I can’t see Spike Eskin’s tweets because he blocked me and blocked the Crossing Broad account, but someone sent over these screengrabs. It’s a minor kerfuffle with Nick Piccone, who has 17,000 followers and posts a lot of video clips that highlight television and radio calls:

So that’s Nick starting out by ragging Joe Giglio for being a take artist. In 2020, Joe wanted to trade J.T. Realmuto to the Mets, but now he thinks Realmuto is a Hall of Famer. Someone tags Spike and tells him to slap Giglio in his bald head, then Spike responds by criticizing Piccone for taking WIP audio and posting it without permission.

Then Nick says the following, I think in response to Spike, but again, I’m blocked and can’t see his shit:

“Y’all love me. If I stopped doing it your social media numbers would take a hit”

“The guy was talking about Giglio’s takes. It’s funny. You turned it into something else because… well, I’m not sure why. I’m not making any money off it, if it makes you feel any better. The content I wanted to provide years ago you denied and gave to someone else ¯\_(ツ)_/¯”
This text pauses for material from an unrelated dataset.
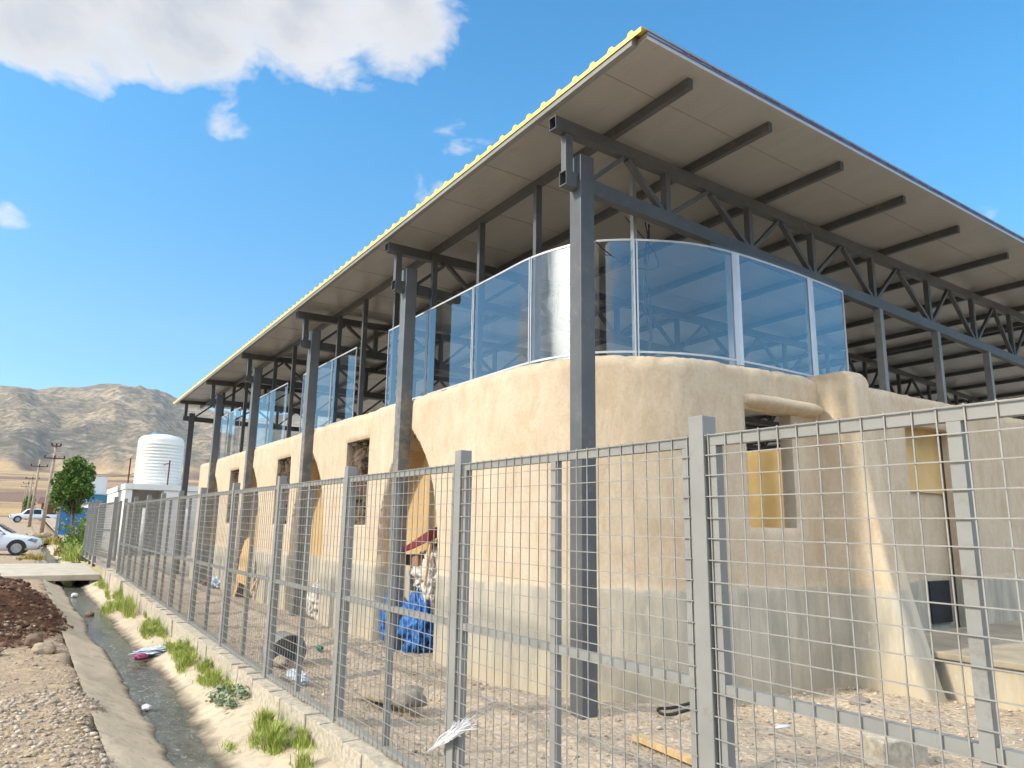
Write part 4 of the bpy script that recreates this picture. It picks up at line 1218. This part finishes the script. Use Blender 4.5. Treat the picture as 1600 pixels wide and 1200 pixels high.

A couple of thoughts on this:

  1. Spike is correct that the audio belongs to WIP and you’re supposed to get permission to reproduce it.
  2. This is rarely enforced because it basically amounts to free advertising, free promotion, whatever you want to call it. When Nick posts Scott Franzke radio calls, it provides publicity for the WIP product. Similarly, when an account like Absolutely Hammered clips NBC Sports Philadelphia video, and shares it with 27,000 followers, it’s generally regarded as a positive. Nobody cracks down on this practice because it’s not harming them. And as an aside, it also makes the idea of social media accounts stealing content from other social media accounts comical, since it usually begins with someone stealing content from the rights holder. If we’re going to be sticklers for the rules, then the only Phillies clips you’d see would be on the NBC Sports Philadelphia account, the Phillies account, or the Major League Baseball account. And Scott Franzke would only be heard on WIP’s official feeds.
  3. Nick says he doesn’t make money off the clips. That’s easily confirmed because he doesn’t have a blue checkmark, and you need that to enroll in Elon Musk’s revenue sharing program. We’re in the program and we have six times as many followers and the revenue is negligible. It’s chump change. You can scrape together enough coin to buy yourself a Wendy’s Biggie Bag.
  4. When you peddle in hot takes, you can’t act surprised or offended when people call you out on it.

To the last point first, Spike seems to become awfully offended when people go after his guys. If you need to defend your people, defend your people, but when you flip flop like John Kerry in 2004, you’re going to be criticized.

And then on the second point, I don’t think you’ll find anyone in Philadelphia sports who thinks Nick Piccone is doing anything harmful. Sure, you could craft some type of argument that he built a decent-sized account on the back of other people’s content, but he’s not making money from it and WIP isn’t losing money because of it. This is like an automated quid pro quo. An unspoken symbiotic relationship. This is the remora and the shark of local sports media. I hear more of the WIP product as a result of Nick sharing it.